# TASK DETAILS
Copy the data precisely, character for character, and leave out every picture.
____________
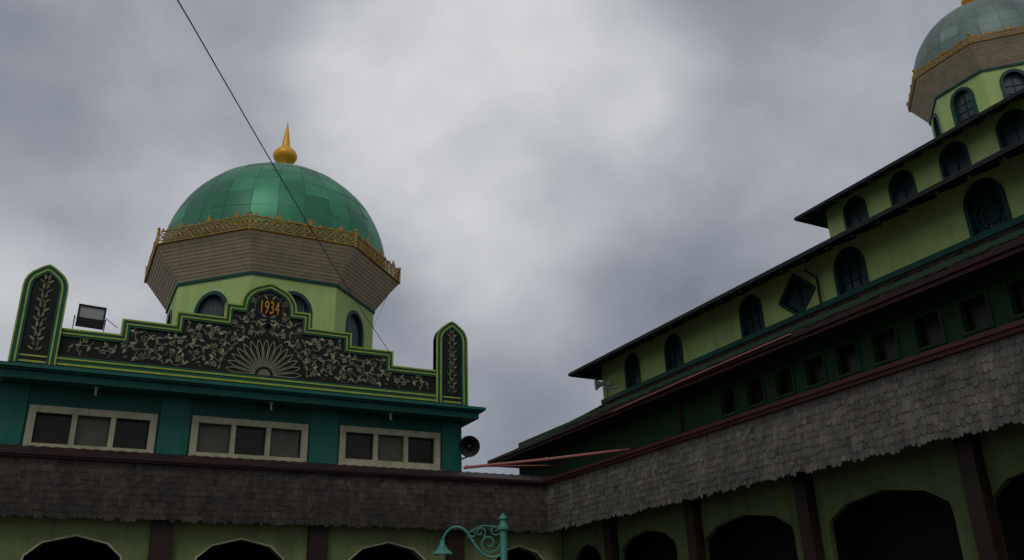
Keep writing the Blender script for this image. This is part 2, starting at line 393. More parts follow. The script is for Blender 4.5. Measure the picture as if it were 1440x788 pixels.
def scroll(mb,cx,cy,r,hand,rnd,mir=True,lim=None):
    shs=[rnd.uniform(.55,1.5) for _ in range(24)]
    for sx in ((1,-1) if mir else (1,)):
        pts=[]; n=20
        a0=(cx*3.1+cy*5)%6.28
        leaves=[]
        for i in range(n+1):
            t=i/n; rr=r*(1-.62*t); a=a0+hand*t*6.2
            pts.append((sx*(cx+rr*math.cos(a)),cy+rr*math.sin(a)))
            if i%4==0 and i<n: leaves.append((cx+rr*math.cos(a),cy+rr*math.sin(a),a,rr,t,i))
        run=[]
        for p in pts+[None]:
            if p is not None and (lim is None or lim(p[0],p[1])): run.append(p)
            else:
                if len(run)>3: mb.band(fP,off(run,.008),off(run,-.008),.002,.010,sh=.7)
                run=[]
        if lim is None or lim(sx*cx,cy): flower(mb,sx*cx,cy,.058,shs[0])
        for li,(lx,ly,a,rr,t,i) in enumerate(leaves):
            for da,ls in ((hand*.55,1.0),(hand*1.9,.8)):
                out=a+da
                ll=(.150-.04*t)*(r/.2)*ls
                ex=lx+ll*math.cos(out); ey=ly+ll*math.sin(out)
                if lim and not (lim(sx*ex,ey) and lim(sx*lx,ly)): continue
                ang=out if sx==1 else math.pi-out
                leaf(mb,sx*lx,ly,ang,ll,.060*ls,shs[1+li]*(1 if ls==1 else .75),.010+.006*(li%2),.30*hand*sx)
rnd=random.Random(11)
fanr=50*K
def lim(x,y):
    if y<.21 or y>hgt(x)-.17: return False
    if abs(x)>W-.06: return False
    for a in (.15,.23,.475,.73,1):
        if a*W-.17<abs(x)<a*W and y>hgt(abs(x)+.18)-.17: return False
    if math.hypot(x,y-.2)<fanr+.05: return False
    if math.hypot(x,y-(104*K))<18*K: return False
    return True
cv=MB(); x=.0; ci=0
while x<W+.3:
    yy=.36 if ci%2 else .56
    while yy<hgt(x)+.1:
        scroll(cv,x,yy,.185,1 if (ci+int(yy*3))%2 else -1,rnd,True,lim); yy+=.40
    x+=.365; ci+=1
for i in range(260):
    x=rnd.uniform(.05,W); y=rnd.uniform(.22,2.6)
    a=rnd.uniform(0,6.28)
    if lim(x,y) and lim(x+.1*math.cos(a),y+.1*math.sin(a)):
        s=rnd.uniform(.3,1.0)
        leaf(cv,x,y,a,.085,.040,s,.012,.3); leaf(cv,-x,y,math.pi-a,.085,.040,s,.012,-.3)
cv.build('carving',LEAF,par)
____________
# RESULT BELOW
Keep writing the Blender script for this image. This is part 2, starting at line 393. More parts follow. The script is for Blender 4.5. Measure the picture as if it were 1440x788 pixels.
def scroll(mb,cx,cy,r,hand,rnd,mir=True,lim=None):
    shs=[rnd.uniform(.55,1.5) for _ in range(24)]
    for sx in ((1,-1) if mir else (1,)):
        pts=[]; n=20
        a0=(cx*3.1+cy*5)%6.28
        leaves=[]
        for i in range(n+1):
            t=i/n; rr=r*(1-.62*t); a=a0+hand*t*6.2
            pts.append((sx*(cx+rr*math.cos(a)),cy+rr*math.sin(a)))
            if i%4==0 and i<n: leaves.append((cx+rr*math.cos(a),cy+rr*math.sin(a),a,rr,t,i))
        run=[]
        for p in pts+[None]:
            if p is not None and (lim is None or lim(p[0],p[1])): run.append(p)
            else:
                if len(run)>3: mb.band(fP,off(run,.008),off(run,-.008),.002,.010,sh=.7)
                run=[]
        if lim is None or lim(sx*cx,cy): flower(mb,sx*cx,cy,.058,shs[0])
        for li,(lx,ly,a,rr,t,i) in enumerate(leaves):
            for da,ls in ((hand*.55,1.0),(hand*1.9,.8)):
                out=a+da
                ll=(.150-.04*t)*(r/.2)*ls
                ex=lx+ll*math.cos(out); ey=ly+ll*math.sin(out)
                if lim and not (lim(sx*ex,ey) and lim(sx*lx,ly)): continue
                ang=out if sx==1 else math.pi-out
                leaf(mb,sx*lx,ly,ang,ll,.060*ls,shs[1+li]*(1 if ls==1 else .75),.010+.006*(li%2),.30*hand*sx)
rnd=random.Random(11)
fanr=50*K
def lim(x,y):
    if y<.21 or y>hgt(x)-.17: return False
    if abs(x)>W-.06: return False
    for a in (.15,.23,.475,.73,1):
        if a*W-.17<abs(x)<a*W and y>hgt(abs(x)+.18)-.17: return False
    if math.hypot(x,y-.2)<fanr+.05: return False
    if math.hypot(x,y-(104*K))<18*K: return False
    return True
cv=MB(); x=.0; ci=0
while x<W+.3:
    yy=.36 if ci%2 else .56
    while yy<hgt(x)+.1:
        scroll(cv,x,yy,.185,1 if (ci+int(yy*3))%2 else -1,rnd,True,lim); yy+=.40
    x+=.365; ci+=1
for i in range(260):
    x=rnd.uniform(.05,W); y=rnd.uniform(.22,2.6)
    a=rnd.uniform(0,6.28)
    if lim(x,y) and lim(x+.1*math.cos(a),y+.1*math.sin(a)):
        s=rnd.uniform(.3,1.0)
        leaf(cv,x,y,a,.085,.040,s,.012,.3); leaf(cv,-x,y,math.pi-a,.085,.040,s,.012,-.3)
cv.build('carving',LEAF,par)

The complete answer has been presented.